Tips for buying a yacht with a deposit. How not to lose it?
You probably know that in the yachting industry, the purchase of a vessel is divided into parts: an advance payment (deposit) and a main payment. We will tell you about cases when sellers deprived buyers of a down-payment, and at the same time the boat remained with the vender. The article was prepared by Itboat editors and Interlegal lawyers.
Today, a 10% deposit of the vessel value is the industry standard. Still, you can always agree on a different advance.

Let’s start with the basic principles. Most yacht purchase transactions are accompanied by a 10% of deposit of the final vessel price. To protect both parties, the Advance is placed in a special escrow account of a third party (usually the funds are placed with a yacht broker from the buyer or with a lawyer). An escrow account is a temporary account where the seller receives money only when certain conditions are met.
After your personal inspection of the boat and sea test-drives (usually about 14 days), in case of violation of the terms of the purchase agreement, the escrow agent is obliged to return the purchaser’s deposit within the period specified in the agreement.
Since the process of concluding the contract and buying a yacht takes place within a fairly short time, in practice, most unsuccessful transactions result in a court dispute to find out who breached the agreement and whether the prepayment should be returned. Therefore, it is extremely important to find out immediately what will happen to your advance in case you refuse to buy a vessel. Also, make sure that money are placed in a secure escrow account.

Another important point, make sure that the selling person is really owns 100% of the vessel and that he or she has no outstanding debts, such as loan payments, mooring fees, insurance.
Azimut Benetti shipyard precedent
2019 year. The Italian shipyard has received an advance of 1 million euros for the “booking” of two yachts before a certain date. Ultimately, this deposit should be the first money charge for one of the booked yachts. But then the irreparable happened: the shipyard sells one of the yachts ahead of schedule and offers the buyer a third boat. The client does not make a final choice (between options 2 and 3) and part of the advance goes to pay for the construction of boat number 3.
Later it turned out that the initial-payment for the construction of the yacht is half the amount of the advance – 500,000 euros. The other half remained with the shipyard as a non-refundable deposit. The purchaser sued. Since there was no clear agreement between the seller and the buyer on the non-refundability of the advance, the court of first instance decided to return 500,000 euros to the client. The shipyard appealed and lost. The judge noted that the down-payment is a retention (booking) of two yachts for the buyer, and not a condition for concluding a deal in the future.

The Griffon Case
2013 year. $22 million Griffon megayacht. 10% deposit – 72 hours after signing the contract. After 4 days, the seller terminated the agreement and applied to arbitration with a demand to recover $2 million from the buyer as damages for breach of deal. After litigation, arbitration ordered the purchaser to pay an amount much less than indicated as a advance. The position of the court was that the fact of non-payment of the advance cannot be the reason for the reimbursement of the full amount of the down-payment. Still, the vender filed an appeal and the court sided with him. Reason: non-payment of the deposit is beneficial to the buyer if he deliberately did not intend to fulfill the terms of the contract.

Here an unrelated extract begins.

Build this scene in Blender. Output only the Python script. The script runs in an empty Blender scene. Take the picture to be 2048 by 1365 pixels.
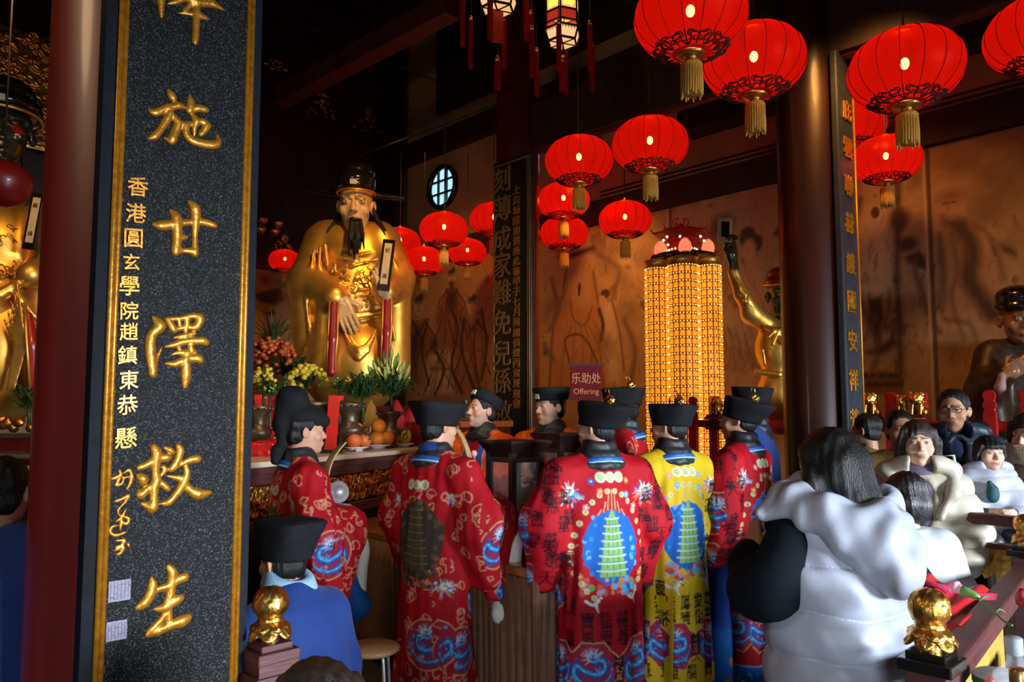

Today, in European practice, cases have become more frequent when the seller seeks reimbursement of the full amount of the advance through the courts. Please read your sales contract.
Bartenstein, Birkenstein and Blankenstein precedent
Let’s go back to 1984. The seller instructs brokers to arrange the sale of three vessels. Brokers find a buyer for all boats at once. The contract provided for the client to pay a 10% prepayment upon signing the deal. Also, the vender could terminate it and withhold the paid deposit in case of non-payment of funds. The purchaser refused to sign this contact and sent his version of the agreement. The parties did not find a common way out of the situation, so the document was not signed.

The seller unilaterally sues the buyer for damages in the amount of the deposit – $236,500. The client loses two instances, since it turned out that there was no confirmation of the fact that the parties did not endow the negotiations with contractual force until a formal contract was signed. Thus, the appeal found that the sale and purchase agreement was concluded without signing the deal, that is, verbally.
SELENE G case
1981 year. According to the agreement, within 48 hours after signing, the purchaser had to pay a deposit of 10%. The buyer violated the terms, thereby violating the terms of the contract. The seller terminated the deal, and the client paid the “losses”.
Today, the Association of Mediterranean Brokers regulates the period for paying the deposit within four banking days from the date of signing the contract.